Scripts that build scenes:
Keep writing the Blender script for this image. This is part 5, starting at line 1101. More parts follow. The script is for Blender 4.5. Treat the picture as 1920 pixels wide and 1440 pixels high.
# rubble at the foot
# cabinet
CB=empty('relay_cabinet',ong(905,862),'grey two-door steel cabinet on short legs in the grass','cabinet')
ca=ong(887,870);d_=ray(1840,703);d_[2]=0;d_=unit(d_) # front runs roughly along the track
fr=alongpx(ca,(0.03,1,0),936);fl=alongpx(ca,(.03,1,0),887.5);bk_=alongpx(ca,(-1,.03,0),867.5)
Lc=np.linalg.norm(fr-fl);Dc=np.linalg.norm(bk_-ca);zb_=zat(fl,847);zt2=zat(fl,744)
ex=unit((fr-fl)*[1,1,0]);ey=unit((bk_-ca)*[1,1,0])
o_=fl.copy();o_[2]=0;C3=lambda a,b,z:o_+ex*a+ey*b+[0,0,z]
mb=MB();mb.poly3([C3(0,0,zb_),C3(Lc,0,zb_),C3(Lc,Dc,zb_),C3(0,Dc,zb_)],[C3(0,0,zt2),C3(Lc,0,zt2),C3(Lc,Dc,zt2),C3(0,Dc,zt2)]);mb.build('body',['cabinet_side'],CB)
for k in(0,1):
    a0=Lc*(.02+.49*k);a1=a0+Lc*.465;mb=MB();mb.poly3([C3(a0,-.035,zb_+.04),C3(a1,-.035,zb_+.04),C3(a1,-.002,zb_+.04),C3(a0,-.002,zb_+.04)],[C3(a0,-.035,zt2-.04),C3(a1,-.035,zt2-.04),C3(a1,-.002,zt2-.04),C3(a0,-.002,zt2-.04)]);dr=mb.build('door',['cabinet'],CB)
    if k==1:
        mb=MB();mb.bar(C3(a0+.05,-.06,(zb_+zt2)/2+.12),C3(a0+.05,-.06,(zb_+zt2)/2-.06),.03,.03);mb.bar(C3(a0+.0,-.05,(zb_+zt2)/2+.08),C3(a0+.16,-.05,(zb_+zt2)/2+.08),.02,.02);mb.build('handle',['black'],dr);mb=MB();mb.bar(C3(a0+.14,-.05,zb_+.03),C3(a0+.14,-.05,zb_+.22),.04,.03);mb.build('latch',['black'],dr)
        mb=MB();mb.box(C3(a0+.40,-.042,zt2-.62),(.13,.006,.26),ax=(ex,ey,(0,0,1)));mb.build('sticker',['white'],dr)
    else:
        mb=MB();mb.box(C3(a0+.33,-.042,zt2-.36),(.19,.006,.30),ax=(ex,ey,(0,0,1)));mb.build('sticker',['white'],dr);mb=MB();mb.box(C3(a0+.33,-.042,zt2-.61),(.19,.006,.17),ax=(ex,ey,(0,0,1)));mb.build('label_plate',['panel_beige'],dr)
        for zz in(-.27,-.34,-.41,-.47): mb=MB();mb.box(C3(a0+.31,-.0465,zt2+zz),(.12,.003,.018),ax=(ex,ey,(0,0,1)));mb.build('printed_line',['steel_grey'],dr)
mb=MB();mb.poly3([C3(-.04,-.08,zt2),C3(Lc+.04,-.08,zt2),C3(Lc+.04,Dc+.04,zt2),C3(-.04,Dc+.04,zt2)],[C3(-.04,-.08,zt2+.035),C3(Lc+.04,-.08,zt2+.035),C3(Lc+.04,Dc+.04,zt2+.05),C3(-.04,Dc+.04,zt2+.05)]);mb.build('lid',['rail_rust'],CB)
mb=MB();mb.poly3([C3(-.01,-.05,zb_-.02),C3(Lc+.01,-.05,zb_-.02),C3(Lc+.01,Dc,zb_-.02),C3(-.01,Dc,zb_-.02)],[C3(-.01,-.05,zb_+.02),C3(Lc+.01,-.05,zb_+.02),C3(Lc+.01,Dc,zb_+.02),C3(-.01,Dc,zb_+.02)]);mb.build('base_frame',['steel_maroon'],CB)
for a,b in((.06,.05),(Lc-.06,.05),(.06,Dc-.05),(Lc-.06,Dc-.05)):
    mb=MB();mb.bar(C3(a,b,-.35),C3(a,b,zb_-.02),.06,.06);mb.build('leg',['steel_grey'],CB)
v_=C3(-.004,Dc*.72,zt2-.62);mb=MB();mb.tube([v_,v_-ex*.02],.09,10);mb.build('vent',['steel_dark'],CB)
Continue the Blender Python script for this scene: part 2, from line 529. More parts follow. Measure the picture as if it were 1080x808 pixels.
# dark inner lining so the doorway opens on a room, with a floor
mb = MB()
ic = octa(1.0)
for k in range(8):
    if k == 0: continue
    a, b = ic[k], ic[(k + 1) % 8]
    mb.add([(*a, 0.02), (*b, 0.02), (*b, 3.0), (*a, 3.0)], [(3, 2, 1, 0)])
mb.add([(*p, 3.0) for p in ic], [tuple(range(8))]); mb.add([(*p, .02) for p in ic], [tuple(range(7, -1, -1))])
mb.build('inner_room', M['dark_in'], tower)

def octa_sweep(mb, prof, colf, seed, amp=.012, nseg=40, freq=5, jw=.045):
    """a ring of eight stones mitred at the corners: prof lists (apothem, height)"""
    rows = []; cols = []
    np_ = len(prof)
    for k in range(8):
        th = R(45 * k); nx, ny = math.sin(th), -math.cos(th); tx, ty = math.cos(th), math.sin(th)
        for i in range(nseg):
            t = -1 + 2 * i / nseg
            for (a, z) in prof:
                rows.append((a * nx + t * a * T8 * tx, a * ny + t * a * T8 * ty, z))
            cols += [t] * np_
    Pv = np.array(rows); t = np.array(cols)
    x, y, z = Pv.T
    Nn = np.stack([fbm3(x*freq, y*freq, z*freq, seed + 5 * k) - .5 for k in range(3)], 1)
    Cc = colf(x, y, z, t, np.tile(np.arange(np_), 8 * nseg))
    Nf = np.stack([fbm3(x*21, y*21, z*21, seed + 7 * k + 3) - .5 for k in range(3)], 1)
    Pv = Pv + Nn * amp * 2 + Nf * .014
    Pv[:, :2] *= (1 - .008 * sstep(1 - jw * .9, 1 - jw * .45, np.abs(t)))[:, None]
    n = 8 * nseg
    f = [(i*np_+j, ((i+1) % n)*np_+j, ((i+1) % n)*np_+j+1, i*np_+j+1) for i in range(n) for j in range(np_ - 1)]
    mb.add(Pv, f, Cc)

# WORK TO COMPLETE
Repeat the material from above exactly, word for word.

# RESULT OF THE TASK
Keep writing the Blender script for this image. This is part 5, starting at line 1101. More parts follow. The script is for Blender 4.5. Treat the picture as 1920 pixels wide and 1440 pixels high.
# rubble at the foot
# cabinet
CB=empty('relay_cabinet',ong(905,862),'grey two-door steel cabinet on short legs in the grass','cabinet')
ca=ong(887,870);d_=ray(1840,703);d_[2]=0;d_=unit(d_) # front runs roughly along the track
fr=alongpx(ca,(0.03,1,0),936);fl=alongpx(ca,(.03,1,0),887.5);bk_=alongpx(ca,(-1,.03,0),867.5)
Lc=np.linalg.norm(fr-fl);Dc=np.linalg.norm(bk_-ca);zb_=zat(fl,847);zt2=zat(fl,744)
ex=unit((fr-fl)*[1,1,0]);ey=unit((bk_-ca)*[1,1,0])
o_=fl.copy();o_[2]=0;C3=lambda a,b,z:o_+ex*a+ey*b+[0,0,z]
mb=MB();mb.poly3([C3(0,0,zb_),C3(Lc,0,zb_),C3(Lc,Dc,zb_),C3(0,Dc,zb_)],[C3(0,0,zt2),C3(Lc,0,zt2),C3(Lc,Dc,zt2),C3(0,Dc,zt2)]);mb.build('body',['cabinet_side'],CB)
for k in(0,1):
    a0=Lc*(.02+.49*k);a1=a0+Lc*.465;mb=MB();mb.poly3([C3(a0,-.035,zb_+.04),C3(a1,-.035,zb_+.04),C3(a1,-.002,zb_+.04),C3(a0,-.002,zb_+.04)],[C3(a0,-.035,zt2-.04),C3(a1,-.035,zt2-.04),C3(a1,-.002,zt2-.04),C3(a0,-.002,zt2-.04)]);dr=mb.build('door',['cabinet'],CB)
    if k==1:
        mb=MB();mb.bar(C3(a0+.05,-.06,(zb_+zt2)/2+.12),C3(a0+.05,-.06,(zb_+zt2)/2-.06),.03,.03);mb.bar(C3(a0+.0,-.05,(zb_+zt2)/2+.08),C3(a0+.16,-.05,(zb_+zt2)/2+.08),.02,.02);mb.build('handle',['black'],dr);mb=MB();mb.bar(C3(a0+.14,-.05,zb_+.03),C3(a0+.14,-.05,zb_+.22),.04,.03);mb.build('latch',['black'],dr)
        mb=MB();mb.box(C3(a0+.40,-.042,zt2-.62),(.13,.006,.26),ax=(ex,ey,(0,0,1)));mb.build('sticker',['white'],dr)
    else:
        mb=MB();mb.box(C3(a0+.33,-.042,zt2-.36),(.19,.006,.30),ax=(ex,ey,(0,0,1)));mb.build('sticker',['white'],dr);mb=MB();mb.box(C3(a0+.33,-.042,zt2-.61),(.19,.006,.17),ax=(ex,ey,(0,0,1)));mb.build('label_plate',['panel_beige'],dr)
        for zz in(-.27,-.34,-.41,-.47): mb=MB();mb.box(C3(a0+.31,-.0465,zt2+zz),(.12,.003,.018),ax=(ex,ey,(0,0,1)));mb.build('printed_line',['steel_grey'],dr)
mb=MB();mb.poly3([C3(-.04,-.08,zt2),C3(Lc+.04,-.08,zt2),C3(Lc+.04,Dc+.04,zt2),C3(-.04,Dc+.04,zt2)],[C3(-.04,-.08,zt2+.035),C3(Lc+.04,-.08,zt2+.035),C3(Lc+.04,Dc+.04,zt2+.05),C3(-.04,Dc+.04,zt2+.05)]);mb.build('lid',['rail_rust'],CB)
mb=MB();mb.poly3([C3(-.01,-.05,zb_-.02),C3(Lc+.01,-.05,zb_-.02),C3(Lc+.01,Dc,zb_-.02),C3(-.01,Dc,zb_-.02)],[C3(-.01,-.05,zb_+.02),C3(Lc+.01,-.05,zb_+.02),C3(Lc+.01,Dc,zb_+.02),C3(-.01,Dc,zb_+.02)]);mb.build('base_frame',['steel_maroon'],CB)
for a,b in((.06,.05),(Lc-.06,.05),(.06,Dc-.05),(Lc-.06,Dc-.05)):
    mb=MB();mb.bar(C3(a,b,-.35),C3(a,b,zb_-.02),.06,.06);mb.build('leg',['steel_grey'],CB)
v_=C3(-.004,Dc*.72,zt2-.62);mb=MB();mb.tube([v_,v_-ex*.02],.09,10);mb.build('vent',['steel_dark'],CB)
Continue the Blender Python script for this scene: part 2, from line 529. More parts follow. Measure the picture as if it were 1080x808 pixels.
# dark inner lining so the doorway opens on a room, with a floor
mb = MB()
ic = octa(1.0)
for k in range(8):
    if k == 0: continue
    a, b = ic[k], ic[(k + 1) % 8]
    mb.add([(*a, 0.02), (*b, 0.02), (*b, 3.0), (*a, 3.0)], [(3, 2, 1, 0)])
mb.add([(*p, 3.0) for p in ic], [tuple(range(8))]); mb.add([(*p, .02) for p in ic], [tuple(range(7, -1, -1))])
mb.build('inner_room', M['dark_in'], tower)

def octa_sweep(mb, prof, colf, seed, amp=.012, nseg=40, freq=5, jw=.045):
    """a ring of eight stones mitred at the corners: prof lists (apothem, height)"""
    rows = []; cols = []
    np_ = len(prof)
    for k in range(8):
        th = R(45 * k); nx, ny = math.sin(th), -math.cos(th); tx, ty = math.cos(th), math.sin(th)
        for i in range(nseg):
            t = -1 + 2 * i / nseg
            for (a, z) in prof:
                rows.append((a * nx + t * a * T8 * tx, a * ny + t * a * T8 * ty, z))
            cols += [t] * np_
    Pv = np.array(rows); t = np.array(cols)
    x, y, z = Pv.T
    Nn = np.stack([fbm3(x*freq, y*freq, z*freq, seed + 5 * k) - .5 for k in range(3)], 1)
    Cc = colf(x, y, z, t, np.tile(np.arange(np_), 8 * nseg))
    Nf = np.stack([fbm3(x*21, y*21, z*21, seed + 7 * k + 3) - .5 for k in range(3)], 1)
    Pv = Pv + Nn * amp * 2 + Nf * .014
    Pv[:, :2] *= (1 - .008 * sstep(1 - jw * .9, 1 - jw * .45, np.abs(t)))[:, None]
    n = 8 * nseg
    f = [(i*np_+j, ((i+1) % n)*np_+j, ((i+1) % n)*np_+j+1, i*np_+j+1) for i in range(n) for j in range(np_ - 1)]
    mb.add(Pv, f, Cc)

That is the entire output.